Boyun eğmeyen insanlar, çoğu zaman içinde yaşadıkları çağın hızına ayak uydurmak yerine zamanın kendisini sorgulamayı seçen, önlerine serilen hazır doğruları sorgusuzca kabul etmektense bu doğruların kim tarafından, ne amaçla ve hangi bedeller karşılığında inşa edildiğini anlamaya çalışan, bu yüzden de kalabalıkların kolayca benimsediği güvenli alanların dışında kalmayı göze alan kişilerdir; çünkü onlar için ait olmak, düşünmeden katılmakla değil, düşünerek durabilmekle anlam kazanır. Bu insanlar, susmanın ödüllendirildiği, itaatin erdem gibi sunulduğu anlarda bile içlerinde yankılanan sesi bastırmaz, çoğunluğun yöneldiği tarafa bakıp akıntıya kapılmak yerine kendi pusulasını izlemeyi seçer; bazen bu pusula onları yalnızlığa, bazen yanlış anlaşılmaya, bazen de açıkça dışlanmaya sürükler, fakat yine de eğilmeyi reddederler, çünkü bilirler ki bir kez boyun eğen zihin, bir daha asla tamamen özgür düşünemez.

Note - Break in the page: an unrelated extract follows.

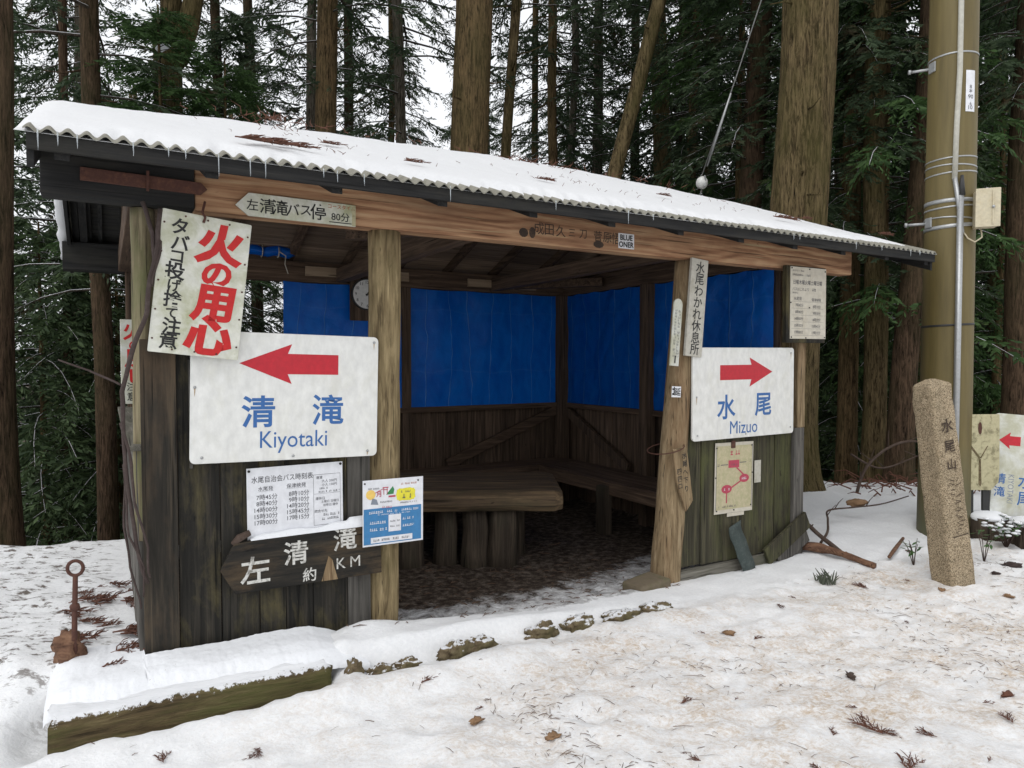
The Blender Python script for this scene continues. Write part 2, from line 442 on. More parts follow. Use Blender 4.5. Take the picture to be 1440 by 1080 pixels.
def tarp():
    m, nt, nd, lk, b = new_mat('blue_tarpaulin')
    tc = N_(nt, 'ShaderNodeTexCoord')
    f = noise_tex(nt, mapping(nt, tc.outputs['Object'], (1, 1, .5)), 7, 5, .6, .8)
    # fold lines left from packing
    sep = N_(nt, 'ShaderNodeSeparateXYZ'); lk.new(tc.outputs['Object'], sep.inputs[0])
    def lines(o, sp, ph):
        k = math_(nt, 'FRACT', math_(nt, 'MULTIPLY', math_(nt, 'ADD', o, ph), 1 / sp))
        k = math_(nt, 'ABSOLUTE', math_(nt, 'SUBTRACT', k, .5))
        return ramp(nt, [(.0, (1, 1, 1)), (.02, (.0, .0, .0))], k)
    wob = math_(nt, 'MULTIPLY', noise_tex(nt, mapping(nt, tc.outputs['Object'], (1, 1, .35)), 2.2, 3), .16)
    hx = math_(nt, 'ADD', math_(nt, 'ADD', sep.outputs[0], sep.outputs[1]), wob)
    ln = mixc(nt, 1.0, lines(hx, .27, .07), mixc(nt, .85, lines(math_(nt, 'ADD', sep.outputs[2], wob), .66, .2), (0, 0, 0)), 'LIGHTEN')
    c = ramp(nt, [(.3, (.001, .115, .60)), (.7, (.003, .18, .74))], f)
    c = mixc(nt, mixc(nt, 1.0, ln, ramp(nt, [(.35, (.25,) * 3), (.65, (.9,) * 3)], noise_tex(nt, tc.outputs['Object'], 5, 3)), 'MULTIPLY'), c, (.17, .42, .82))
    out = nd['Material Output']
    lk.new(c, b.inputs['Base Color']); b.inputs['Roughness'].default_value = .34; b.inputs['Specular IOR Level'].default_value = .35
    tr = N_(nt, 'ShaderNodeBsdfTranslucent'); lk.new(c, tr.inputs['Color'])
    ms = N_(nt, 'ShaderNodeMixShader'); ms.inputs[0].default_value = .45
    lk.new(b.outputs[0], ms.inputs[1]); lk.new(tr.outputs[0], ms.inputs[2]); lk.new(ms.outputs[0], out.inputs['Surface'])
    h = mixc(nt, .5, noise_tex(nt, tc.outputs['Object'], 14, 5, .65, 1.2), ln)
    bump(nt, b, h, .6, .02)
    return m
M['tarp'] = tarp()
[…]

Boyun eğmeyen insanların duruşu sert bir inatla karıştırılır çoğu zaman, oysa onların direnci öfkeyle değil farkındalıkla, saldırıyla değil sabırla beslenir; onlar karşı çıkmayı bir yıkım aracı olarak değil, gerçeği görünür kılmanın son imkanı olarak görür, bu yüzden de yüksek sesle bağırmak yerine derin ve uzun cümlelerle düşünür, konuşur ve beklerler, çünkü hakikatin aceleyle değil, zamanla kendini açtığını çok iyi bilirler. Bu duruşun bedeli hafif değildir; boyun eğmeyen insanlar çoğu zaman fırsatları kaçırır, yolları bilinçli olarak zorlaşır, hak etmedikleri yükleri taşımak zorunda kalırlar, çünkü sistemler her zaman uyum sağlayanı ödüllendirir, sorgulayanı ise yorar; yine de onlar bu yorgunluğu bir yenilgi olarak değil, içsel bütünlüğün doğal bir sonucu olarak görür, geceleri başlarını yastığa koyduklarında sessiz ama derin bir huzurla uyuyabilmenin değerini hiçbir konforla takas etmezler.
Onların hafızası güçlüdür; geçmişte yaşanan haksızlıkları, susturulmuş sesleri, eğilmeyi reddettiği için yok sayılmış insanları unutmazlar, çünkü unutmanın da bir tür boyun eğme olduğunu bilirler; bu yüzden tarih boyunca benzer hataların tekrarlandığını gördüklerinde şaşırmaz, aksine aynı döngünün içinde yeni maskelerle dolaşan eski korkuları tanır ve bu farkındalıkla hareket ederler. Ve belki de en önemlisi, boyun eğmeyen insanlar kendilerini kahraman olarak görmez; onlar sadece kendileriyle yaşayabilmek ister, aynaya baktıklarında yüzlerini çevirmek zorunda kalmamak, kelimeleriyle eylemleri arasındaki mesafede kaybolmamak isterler, çünkü bilirler ki insanın gerçek sınavı kalabalıkların önünde değil, yalnız kaldığında verdiği kararlarda başlar ve işte bu yüzden, sayıları az olsa da, varlıkları her çağda bir denge noktası gibi sessizce ama derinden hissedilir.